Dare to be someone’s hero.

 

Weekly Photo Challenge: The Inspiration of Christ

I would venture to say that the majority of people live for themselves and live for the day now.  I can’t blame them.  I have never seen much sense in life or existence as purely haphazard or lived for self.  As much as I like things “my way” I know it’s not realistic and it’s actually downright selfish.  I know Oprah has been spouting “Living Your Dreams” for many years now, but before Oprah, was someone called Jesus.

Jesus spoke of living abundantly because of Him.  In the context he spoke of this, John 10:10, he pointed out how those that came before Him were thieves and robbers.   He was not that way, he spoke of the way to live abundantly in the truth and love here and eternally.  Most others, even your “Oprahs” or motivational speakers, want something.  They want money from us, from anyone and everyone.  They want to live in mansions and have the world at their command, not God’s command.  Jesus never wanted anything from anyone on this physical plane.  He said if you loved Him, to keep His commandments of loving God and loving one another.

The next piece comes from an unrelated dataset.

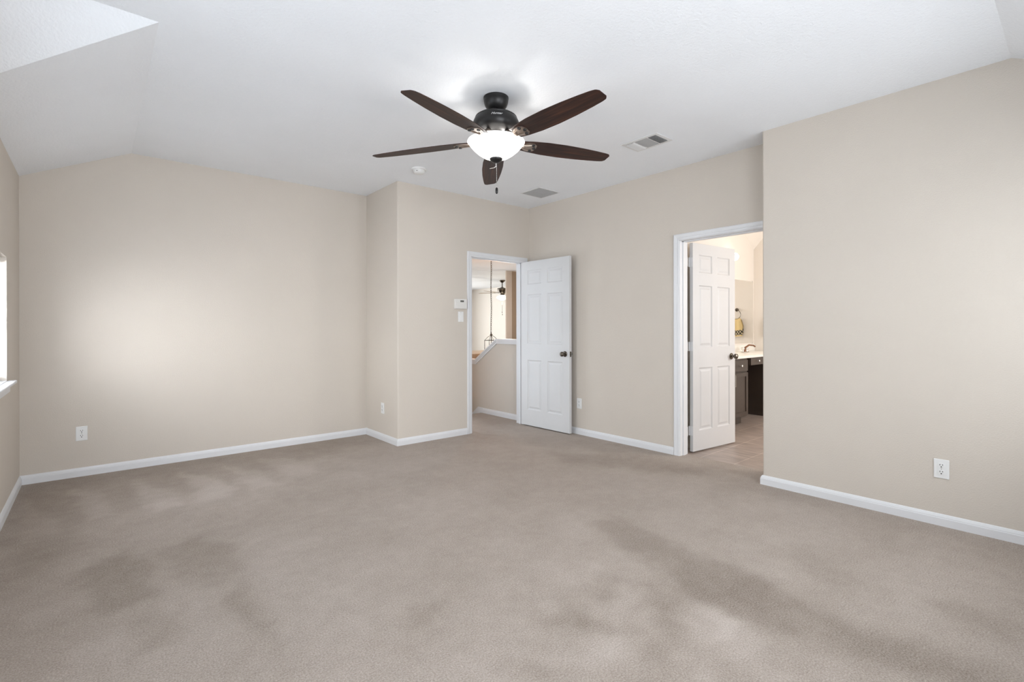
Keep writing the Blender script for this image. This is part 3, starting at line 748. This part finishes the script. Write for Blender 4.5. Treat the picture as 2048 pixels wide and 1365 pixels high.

Jesus is my inspiration to treat others as I wish to be treated.  To not expect any treasures while I am on this earth, but to live according to God’s will and look forward to heaven.  I pray everyday to do God’s will and not my own and be lead in the spirit to be able to further God’s kingdom while I am on this earth.  Jesus was willing to die to save our souls.  God gave His only Son for Us.  It is the least I can do.